Feb 19 2008 by jez Davison, Evening Gazette
OWNERS and partners of Tees family businesses are set to lose out under government proposals that will outlaw the sharing of profits and dividends.
Uncertainty surrounding the proposals is affecting small family firms attempting to make provisions to avoid paying extra tax.
Under current legislation, the owners can decide how profits and dividends are distributed between partners or company directors.
But from April 6, husbands and wives in particular could be asked to justify the underlying commercial reasons for the way in which income is allocated to family members.
The rules are less likely to affect business partners who co-habit, although the full implications will not be made clear until consultation on draft legislation ends on February 28.

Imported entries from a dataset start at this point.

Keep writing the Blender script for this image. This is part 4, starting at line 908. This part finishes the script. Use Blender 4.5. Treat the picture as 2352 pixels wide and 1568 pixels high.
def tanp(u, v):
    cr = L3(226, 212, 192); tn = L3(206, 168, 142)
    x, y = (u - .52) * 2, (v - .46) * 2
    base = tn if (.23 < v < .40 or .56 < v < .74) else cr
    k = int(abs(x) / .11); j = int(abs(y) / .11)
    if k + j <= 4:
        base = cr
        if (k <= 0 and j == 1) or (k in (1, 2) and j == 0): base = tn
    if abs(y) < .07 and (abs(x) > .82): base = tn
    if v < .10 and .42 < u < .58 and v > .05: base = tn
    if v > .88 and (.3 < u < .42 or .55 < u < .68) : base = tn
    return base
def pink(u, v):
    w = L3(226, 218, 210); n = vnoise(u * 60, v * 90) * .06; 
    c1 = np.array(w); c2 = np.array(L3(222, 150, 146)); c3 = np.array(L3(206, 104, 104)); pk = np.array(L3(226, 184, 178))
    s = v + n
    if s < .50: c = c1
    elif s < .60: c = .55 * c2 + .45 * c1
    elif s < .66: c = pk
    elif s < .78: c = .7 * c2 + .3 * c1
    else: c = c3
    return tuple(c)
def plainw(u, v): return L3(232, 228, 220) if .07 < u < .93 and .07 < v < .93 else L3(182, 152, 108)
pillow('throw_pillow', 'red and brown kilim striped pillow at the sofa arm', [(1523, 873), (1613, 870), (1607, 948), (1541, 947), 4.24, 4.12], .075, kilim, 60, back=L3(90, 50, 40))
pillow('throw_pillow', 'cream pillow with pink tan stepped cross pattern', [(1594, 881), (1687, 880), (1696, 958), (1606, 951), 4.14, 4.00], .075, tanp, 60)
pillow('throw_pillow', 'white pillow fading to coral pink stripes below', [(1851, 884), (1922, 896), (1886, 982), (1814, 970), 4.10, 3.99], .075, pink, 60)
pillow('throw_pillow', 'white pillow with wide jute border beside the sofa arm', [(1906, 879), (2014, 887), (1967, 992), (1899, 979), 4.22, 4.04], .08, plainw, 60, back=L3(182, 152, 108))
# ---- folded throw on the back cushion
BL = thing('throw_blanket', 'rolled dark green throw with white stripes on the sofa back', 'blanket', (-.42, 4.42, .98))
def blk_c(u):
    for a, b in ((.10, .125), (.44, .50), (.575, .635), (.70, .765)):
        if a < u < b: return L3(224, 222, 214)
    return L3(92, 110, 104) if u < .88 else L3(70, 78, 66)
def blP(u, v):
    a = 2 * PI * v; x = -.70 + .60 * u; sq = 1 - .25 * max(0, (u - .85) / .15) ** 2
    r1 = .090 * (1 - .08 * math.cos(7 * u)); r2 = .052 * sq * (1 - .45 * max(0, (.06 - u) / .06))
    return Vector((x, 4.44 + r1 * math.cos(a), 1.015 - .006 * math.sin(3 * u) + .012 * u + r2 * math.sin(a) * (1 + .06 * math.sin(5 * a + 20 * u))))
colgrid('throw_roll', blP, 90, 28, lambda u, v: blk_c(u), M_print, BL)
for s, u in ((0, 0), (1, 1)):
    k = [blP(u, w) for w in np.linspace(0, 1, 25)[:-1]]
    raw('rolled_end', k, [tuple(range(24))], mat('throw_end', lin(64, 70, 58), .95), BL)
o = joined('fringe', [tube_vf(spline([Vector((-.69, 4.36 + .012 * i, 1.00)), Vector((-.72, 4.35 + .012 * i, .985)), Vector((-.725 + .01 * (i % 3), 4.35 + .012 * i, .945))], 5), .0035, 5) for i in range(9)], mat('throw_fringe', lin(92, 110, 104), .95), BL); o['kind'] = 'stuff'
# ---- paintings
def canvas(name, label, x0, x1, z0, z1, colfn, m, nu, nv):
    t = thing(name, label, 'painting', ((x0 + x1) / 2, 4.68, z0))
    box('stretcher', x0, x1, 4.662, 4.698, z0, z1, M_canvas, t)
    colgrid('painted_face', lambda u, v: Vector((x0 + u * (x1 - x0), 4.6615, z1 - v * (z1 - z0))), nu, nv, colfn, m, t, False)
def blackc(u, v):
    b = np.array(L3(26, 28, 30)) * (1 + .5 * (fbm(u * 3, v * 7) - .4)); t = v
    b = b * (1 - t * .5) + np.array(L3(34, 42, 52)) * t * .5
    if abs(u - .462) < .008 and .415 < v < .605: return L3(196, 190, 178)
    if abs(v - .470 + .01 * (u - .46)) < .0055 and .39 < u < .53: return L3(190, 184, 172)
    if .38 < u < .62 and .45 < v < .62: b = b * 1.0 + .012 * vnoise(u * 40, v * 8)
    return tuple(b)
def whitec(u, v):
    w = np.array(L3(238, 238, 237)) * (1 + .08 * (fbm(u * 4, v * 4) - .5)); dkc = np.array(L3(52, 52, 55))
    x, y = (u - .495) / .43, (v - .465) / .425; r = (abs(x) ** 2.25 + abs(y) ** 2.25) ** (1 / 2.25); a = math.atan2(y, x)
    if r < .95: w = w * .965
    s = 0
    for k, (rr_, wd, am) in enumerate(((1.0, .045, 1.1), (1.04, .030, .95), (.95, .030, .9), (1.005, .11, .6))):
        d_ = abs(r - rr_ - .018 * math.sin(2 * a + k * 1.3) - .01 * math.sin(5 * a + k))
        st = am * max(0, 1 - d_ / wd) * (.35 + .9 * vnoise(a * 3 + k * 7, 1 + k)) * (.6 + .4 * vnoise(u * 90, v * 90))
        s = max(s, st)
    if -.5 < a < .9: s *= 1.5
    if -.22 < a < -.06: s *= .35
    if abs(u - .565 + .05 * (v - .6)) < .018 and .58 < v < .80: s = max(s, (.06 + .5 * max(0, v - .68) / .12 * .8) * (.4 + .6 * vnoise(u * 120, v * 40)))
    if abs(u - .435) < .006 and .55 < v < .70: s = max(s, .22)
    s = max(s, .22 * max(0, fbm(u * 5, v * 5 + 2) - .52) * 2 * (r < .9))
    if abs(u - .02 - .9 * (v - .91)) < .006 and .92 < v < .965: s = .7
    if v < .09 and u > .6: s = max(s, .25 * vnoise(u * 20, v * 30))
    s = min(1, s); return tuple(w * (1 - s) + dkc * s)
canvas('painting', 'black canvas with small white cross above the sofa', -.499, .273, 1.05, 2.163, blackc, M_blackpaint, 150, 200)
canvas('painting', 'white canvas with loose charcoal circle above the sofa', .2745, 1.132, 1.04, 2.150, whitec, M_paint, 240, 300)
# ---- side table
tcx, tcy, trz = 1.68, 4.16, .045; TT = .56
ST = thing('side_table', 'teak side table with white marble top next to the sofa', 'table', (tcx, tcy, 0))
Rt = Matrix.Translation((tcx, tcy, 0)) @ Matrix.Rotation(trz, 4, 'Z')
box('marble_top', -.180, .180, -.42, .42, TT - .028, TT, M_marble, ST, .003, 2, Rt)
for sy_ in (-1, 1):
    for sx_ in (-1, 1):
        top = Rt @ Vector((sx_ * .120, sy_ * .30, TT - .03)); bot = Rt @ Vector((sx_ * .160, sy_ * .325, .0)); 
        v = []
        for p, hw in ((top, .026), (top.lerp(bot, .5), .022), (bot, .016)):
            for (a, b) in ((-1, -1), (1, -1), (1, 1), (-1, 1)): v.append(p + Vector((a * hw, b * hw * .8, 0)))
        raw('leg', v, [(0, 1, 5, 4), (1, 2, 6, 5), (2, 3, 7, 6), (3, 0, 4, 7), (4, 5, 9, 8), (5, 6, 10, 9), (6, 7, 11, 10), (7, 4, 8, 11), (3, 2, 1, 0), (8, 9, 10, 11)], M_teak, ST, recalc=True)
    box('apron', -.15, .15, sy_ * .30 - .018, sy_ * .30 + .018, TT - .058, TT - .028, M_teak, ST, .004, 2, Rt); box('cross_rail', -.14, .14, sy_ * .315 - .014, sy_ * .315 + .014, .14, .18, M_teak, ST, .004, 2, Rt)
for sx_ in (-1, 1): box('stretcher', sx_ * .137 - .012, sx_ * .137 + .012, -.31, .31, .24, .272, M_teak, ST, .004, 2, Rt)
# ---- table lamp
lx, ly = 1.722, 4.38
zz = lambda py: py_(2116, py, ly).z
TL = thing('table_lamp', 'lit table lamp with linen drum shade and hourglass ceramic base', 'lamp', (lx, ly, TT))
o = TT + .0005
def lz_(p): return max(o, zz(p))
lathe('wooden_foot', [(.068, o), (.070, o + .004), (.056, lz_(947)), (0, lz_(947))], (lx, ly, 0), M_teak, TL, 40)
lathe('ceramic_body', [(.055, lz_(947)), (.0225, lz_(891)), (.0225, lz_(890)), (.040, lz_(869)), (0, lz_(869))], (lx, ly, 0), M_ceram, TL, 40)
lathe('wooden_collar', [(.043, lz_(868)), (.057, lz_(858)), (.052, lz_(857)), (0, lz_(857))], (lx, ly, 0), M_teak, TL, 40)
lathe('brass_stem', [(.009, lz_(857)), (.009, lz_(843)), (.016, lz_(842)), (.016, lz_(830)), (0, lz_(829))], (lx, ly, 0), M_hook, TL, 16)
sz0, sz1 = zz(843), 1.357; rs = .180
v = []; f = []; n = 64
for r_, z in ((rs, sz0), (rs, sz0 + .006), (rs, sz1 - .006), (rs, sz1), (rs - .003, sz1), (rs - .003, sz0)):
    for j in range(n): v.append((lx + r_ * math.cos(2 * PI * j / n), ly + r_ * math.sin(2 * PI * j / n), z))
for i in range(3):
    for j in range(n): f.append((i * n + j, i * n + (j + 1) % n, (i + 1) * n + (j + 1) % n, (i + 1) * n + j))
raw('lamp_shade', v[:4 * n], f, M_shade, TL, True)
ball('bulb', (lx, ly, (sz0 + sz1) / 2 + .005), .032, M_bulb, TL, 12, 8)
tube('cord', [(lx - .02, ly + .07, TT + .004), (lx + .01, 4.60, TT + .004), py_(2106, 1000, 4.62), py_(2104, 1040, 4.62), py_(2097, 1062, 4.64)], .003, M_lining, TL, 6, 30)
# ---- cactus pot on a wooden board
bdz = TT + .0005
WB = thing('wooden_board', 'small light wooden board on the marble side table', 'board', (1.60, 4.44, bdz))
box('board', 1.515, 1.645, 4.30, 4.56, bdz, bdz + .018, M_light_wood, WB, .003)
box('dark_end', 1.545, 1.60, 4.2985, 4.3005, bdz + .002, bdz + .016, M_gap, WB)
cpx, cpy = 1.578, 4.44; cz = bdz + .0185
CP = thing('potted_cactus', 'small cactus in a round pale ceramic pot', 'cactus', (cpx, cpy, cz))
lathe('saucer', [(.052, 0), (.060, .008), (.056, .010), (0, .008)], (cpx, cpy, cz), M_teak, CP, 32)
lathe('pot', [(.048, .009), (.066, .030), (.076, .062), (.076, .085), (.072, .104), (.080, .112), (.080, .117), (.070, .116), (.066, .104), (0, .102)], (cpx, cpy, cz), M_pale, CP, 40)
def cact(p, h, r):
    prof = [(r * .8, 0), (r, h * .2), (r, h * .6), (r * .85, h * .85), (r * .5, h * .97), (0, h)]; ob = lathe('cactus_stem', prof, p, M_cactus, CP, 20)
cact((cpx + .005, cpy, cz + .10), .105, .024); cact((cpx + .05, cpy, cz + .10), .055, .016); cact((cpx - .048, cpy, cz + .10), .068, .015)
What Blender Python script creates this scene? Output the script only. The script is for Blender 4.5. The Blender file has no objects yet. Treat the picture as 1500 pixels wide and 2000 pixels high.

Elizabeth Wilson, tax accountant at Anderson Barrowcliff in Thornaby, said: “Currently, even if one of the spouses is more active in the business than the other, it is for the business to decide how its profits are allocated.
“However, from April 6 husbands and wives in particular could be asked to justify the underlying commercial reasons for the way in which income is allocated to family members and a greater tax liability may be generated on the family income.”
If a business generated profits of £70,000 which it allocated between the husband and wife equally, basic rate tax may be payable on the profits. However, from April 6 this may not be possible and additional tax will be payable.
Guy Woodall, director of family-run firm, Thorncroft Drinks in Yarm, said: “I am not aware of these proposals but they would be very difficult to enforce and to make sense of. I can’t see how an official could come into my business and apportion responsibility for bringing in different amounts of income”.
Lea and Robert Darling, partners of Darlington-based Burtree House Farm, currently split the company’s profits equally.
Lea said: “Small businesses are often penalised when it comes to taxation but I leave all dealings with the Inland Revenue to my accountant.”
Other taxation changes will be introduced from April. The basic rate of income tax is dropping from 22% to 20% and the existing starting rate of 10% is to be abolished, meaning that individuals on low incomes will pay more tax.
In addition, basic rate tax relief on pensions will decrease from 22% to 20% in line with the reduction in income tax rates, while taper relief on capital gains tax is to be scrapped and replaced with a single tax rate of 18%.